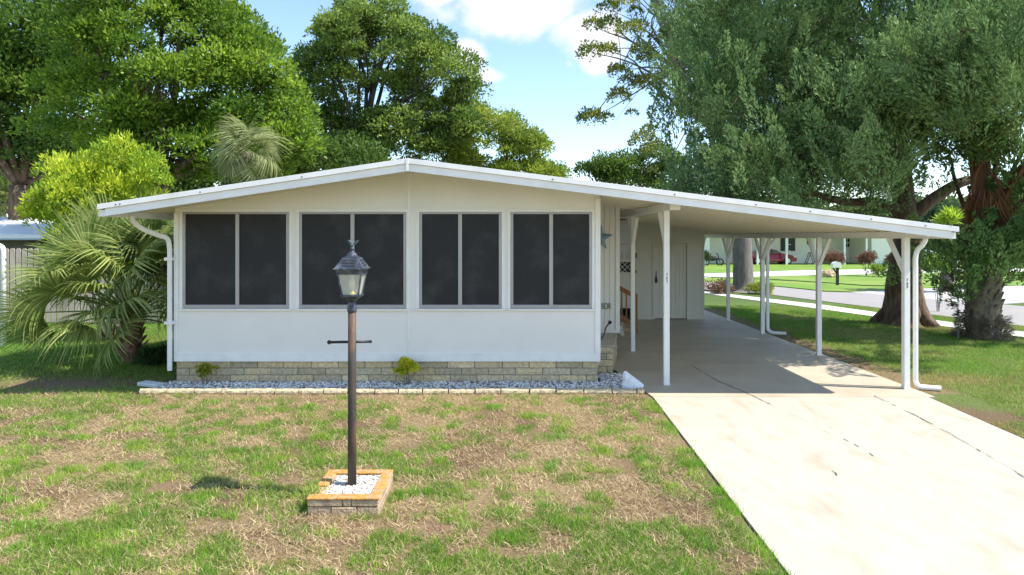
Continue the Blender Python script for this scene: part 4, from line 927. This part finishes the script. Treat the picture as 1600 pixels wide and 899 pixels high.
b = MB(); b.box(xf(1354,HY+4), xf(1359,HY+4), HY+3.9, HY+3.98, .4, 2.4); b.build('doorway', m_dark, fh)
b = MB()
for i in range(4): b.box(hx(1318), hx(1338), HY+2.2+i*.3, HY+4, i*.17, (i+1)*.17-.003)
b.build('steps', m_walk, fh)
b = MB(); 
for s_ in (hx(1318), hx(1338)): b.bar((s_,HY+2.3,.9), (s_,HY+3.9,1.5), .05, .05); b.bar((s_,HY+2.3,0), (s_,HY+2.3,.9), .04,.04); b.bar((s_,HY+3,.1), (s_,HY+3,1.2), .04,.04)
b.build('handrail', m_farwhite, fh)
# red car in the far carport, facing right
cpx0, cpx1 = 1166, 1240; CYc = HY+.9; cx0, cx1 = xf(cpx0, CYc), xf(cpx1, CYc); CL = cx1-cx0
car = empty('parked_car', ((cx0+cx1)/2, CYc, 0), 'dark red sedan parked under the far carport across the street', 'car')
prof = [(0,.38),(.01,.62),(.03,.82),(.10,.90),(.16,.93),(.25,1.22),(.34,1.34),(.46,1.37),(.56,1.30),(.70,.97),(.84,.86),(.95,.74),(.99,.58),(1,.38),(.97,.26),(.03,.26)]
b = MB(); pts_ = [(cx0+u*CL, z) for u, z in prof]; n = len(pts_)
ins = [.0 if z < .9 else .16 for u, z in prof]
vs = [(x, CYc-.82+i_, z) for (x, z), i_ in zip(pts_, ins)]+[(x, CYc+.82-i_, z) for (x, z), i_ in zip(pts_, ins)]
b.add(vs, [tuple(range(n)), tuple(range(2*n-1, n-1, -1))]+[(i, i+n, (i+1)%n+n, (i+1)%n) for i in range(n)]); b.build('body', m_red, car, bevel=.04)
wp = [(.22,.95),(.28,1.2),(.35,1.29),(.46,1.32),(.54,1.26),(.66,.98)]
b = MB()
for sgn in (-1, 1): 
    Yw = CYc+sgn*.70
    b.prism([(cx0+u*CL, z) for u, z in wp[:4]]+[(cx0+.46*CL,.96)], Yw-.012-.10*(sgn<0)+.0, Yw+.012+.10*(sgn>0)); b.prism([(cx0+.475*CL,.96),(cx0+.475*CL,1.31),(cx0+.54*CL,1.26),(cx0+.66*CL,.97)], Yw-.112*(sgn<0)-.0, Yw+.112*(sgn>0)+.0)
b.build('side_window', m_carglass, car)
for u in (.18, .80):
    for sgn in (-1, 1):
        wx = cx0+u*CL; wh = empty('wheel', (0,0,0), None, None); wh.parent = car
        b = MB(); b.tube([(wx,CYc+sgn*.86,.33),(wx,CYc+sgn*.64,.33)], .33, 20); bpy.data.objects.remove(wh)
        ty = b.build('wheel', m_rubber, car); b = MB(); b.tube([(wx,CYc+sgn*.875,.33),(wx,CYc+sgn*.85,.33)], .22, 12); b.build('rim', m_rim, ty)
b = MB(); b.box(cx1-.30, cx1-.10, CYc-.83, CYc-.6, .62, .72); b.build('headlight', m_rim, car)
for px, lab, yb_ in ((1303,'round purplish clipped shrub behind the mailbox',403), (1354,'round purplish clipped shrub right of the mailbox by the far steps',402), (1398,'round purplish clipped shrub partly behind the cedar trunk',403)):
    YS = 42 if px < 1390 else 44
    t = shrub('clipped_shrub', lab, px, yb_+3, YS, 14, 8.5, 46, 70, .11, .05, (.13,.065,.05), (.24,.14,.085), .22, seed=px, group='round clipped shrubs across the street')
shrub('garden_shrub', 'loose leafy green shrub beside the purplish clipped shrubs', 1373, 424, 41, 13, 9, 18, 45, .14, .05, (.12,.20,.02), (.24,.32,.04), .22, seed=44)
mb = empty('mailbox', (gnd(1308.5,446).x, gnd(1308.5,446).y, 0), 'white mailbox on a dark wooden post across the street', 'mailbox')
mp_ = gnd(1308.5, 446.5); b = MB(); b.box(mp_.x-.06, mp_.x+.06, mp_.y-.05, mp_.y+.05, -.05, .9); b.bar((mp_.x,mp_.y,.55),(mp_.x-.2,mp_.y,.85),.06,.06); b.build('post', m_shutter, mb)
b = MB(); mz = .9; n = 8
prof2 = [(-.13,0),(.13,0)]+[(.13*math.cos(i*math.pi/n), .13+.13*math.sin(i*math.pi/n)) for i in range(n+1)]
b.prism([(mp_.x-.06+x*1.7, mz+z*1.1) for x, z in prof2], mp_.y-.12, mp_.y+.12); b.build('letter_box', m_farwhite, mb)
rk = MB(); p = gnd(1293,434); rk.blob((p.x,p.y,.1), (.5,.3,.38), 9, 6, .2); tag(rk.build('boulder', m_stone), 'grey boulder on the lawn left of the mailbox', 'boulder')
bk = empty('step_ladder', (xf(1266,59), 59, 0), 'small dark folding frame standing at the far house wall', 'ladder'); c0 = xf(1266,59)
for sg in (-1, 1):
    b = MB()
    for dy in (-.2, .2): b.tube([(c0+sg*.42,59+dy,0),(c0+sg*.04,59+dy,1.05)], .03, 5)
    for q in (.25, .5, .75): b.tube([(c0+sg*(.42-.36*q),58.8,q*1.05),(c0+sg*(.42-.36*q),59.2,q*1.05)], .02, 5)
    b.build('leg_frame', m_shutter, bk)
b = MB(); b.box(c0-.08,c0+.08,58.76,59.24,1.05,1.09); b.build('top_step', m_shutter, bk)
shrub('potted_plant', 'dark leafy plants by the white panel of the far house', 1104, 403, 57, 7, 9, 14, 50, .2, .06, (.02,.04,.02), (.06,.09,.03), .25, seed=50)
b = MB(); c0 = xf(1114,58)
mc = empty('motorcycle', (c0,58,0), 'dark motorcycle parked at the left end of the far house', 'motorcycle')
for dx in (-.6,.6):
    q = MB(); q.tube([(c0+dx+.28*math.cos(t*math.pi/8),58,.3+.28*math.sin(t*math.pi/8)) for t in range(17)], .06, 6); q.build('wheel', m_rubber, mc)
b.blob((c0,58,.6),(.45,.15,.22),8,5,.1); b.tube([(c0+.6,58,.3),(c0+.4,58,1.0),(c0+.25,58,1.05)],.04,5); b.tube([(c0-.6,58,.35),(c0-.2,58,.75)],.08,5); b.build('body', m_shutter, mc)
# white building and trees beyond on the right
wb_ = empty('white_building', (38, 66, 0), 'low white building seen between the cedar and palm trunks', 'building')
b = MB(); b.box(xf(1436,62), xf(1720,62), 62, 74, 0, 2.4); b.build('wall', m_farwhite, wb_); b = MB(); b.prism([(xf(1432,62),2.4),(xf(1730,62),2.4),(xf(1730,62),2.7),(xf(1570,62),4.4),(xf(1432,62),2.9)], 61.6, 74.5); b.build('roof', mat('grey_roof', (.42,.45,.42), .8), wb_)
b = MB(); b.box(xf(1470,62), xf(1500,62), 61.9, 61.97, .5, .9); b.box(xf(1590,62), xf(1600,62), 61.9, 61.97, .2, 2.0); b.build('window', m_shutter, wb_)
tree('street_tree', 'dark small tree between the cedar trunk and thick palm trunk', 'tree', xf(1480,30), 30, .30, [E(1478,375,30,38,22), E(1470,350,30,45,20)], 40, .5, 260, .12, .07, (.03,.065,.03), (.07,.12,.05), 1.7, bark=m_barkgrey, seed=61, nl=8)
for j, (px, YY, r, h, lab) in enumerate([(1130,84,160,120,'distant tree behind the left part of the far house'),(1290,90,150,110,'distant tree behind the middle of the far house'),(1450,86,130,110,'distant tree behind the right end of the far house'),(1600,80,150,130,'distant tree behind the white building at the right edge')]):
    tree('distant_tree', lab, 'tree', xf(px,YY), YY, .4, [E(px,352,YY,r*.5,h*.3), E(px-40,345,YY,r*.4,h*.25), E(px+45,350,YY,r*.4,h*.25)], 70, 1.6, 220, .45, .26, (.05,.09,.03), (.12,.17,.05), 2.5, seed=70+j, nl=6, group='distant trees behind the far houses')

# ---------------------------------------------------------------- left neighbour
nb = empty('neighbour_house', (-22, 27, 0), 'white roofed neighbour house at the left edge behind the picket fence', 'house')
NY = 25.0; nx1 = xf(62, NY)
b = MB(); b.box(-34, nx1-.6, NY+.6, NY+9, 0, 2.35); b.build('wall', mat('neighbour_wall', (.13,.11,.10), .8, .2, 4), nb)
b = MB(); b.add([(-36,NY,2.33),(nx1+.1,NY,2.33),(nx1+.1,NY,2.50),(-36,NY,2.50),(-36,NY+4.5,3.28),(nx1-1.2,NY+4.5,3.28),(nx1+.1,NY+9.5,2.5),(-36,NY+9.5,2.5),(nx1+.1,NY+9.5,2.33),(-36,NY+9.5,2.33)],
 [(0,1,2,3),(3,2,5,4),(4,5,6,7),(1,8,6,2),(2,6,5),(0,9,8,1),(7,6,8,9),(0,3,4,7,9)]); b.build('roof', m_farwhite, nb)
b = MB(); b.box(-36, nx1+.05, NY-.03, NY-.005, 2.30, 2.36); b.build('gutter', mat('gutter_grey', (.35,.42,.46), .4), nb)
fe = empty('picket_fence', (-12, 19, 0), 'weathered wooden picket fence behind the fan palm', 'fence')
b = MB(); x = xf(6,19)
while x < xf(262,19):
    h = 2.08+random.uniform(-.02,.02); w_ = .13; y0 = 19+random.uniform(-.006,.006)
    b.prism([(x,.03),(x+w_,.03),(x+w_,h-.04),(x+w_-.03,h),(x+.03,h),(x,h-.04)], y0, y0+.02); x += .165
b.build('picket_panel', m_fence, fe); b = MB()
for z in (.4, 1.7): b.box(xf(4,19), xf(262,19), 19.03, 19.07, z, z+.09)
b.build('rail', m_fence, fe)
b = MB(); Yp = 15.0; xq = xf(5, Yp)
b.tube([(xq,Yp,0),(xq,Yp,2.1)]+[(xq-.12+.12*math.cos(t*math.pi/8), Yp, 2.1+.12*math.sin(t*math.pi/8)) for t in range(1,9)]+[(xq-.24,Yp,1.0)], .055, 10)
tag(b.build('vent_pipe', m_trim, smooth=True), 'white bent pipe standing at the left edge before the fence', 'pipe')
====================
WHAT IS EXPECTED: Copy out the lines in which the string "wall" appears.

CORRECT RESPONSE:
bk = empty('step_ladder', (xf(1266,59), 59, 0), 'small dark folding frame standing at the far house wall', 'ladder'); c0 = xf(1266,59)
b = MB(); b.box(xf(1436,62), xf(1720,62), 62, 74, 0, 2.4); b.build('wall', m_farwhite, wb_); b = MB(); b.prism([(xf(1432,62),2.4),(xf(1730,62),2.4),(xf(1730,62),2.7),(xf(1570,62),4.4),(xf(1432,62),2.9)], 61.6, 74.5); b.build('roof', mat('grey_roof', (.42,.45,.42), .8), wb_)
b = MB(); b.box(-34, nx1-.6, NY+.6, NY+9, 0, 2.35); b.build('wall', mat('neighbour_wall', (.13,.11,.10), .8, .2, 4), nb)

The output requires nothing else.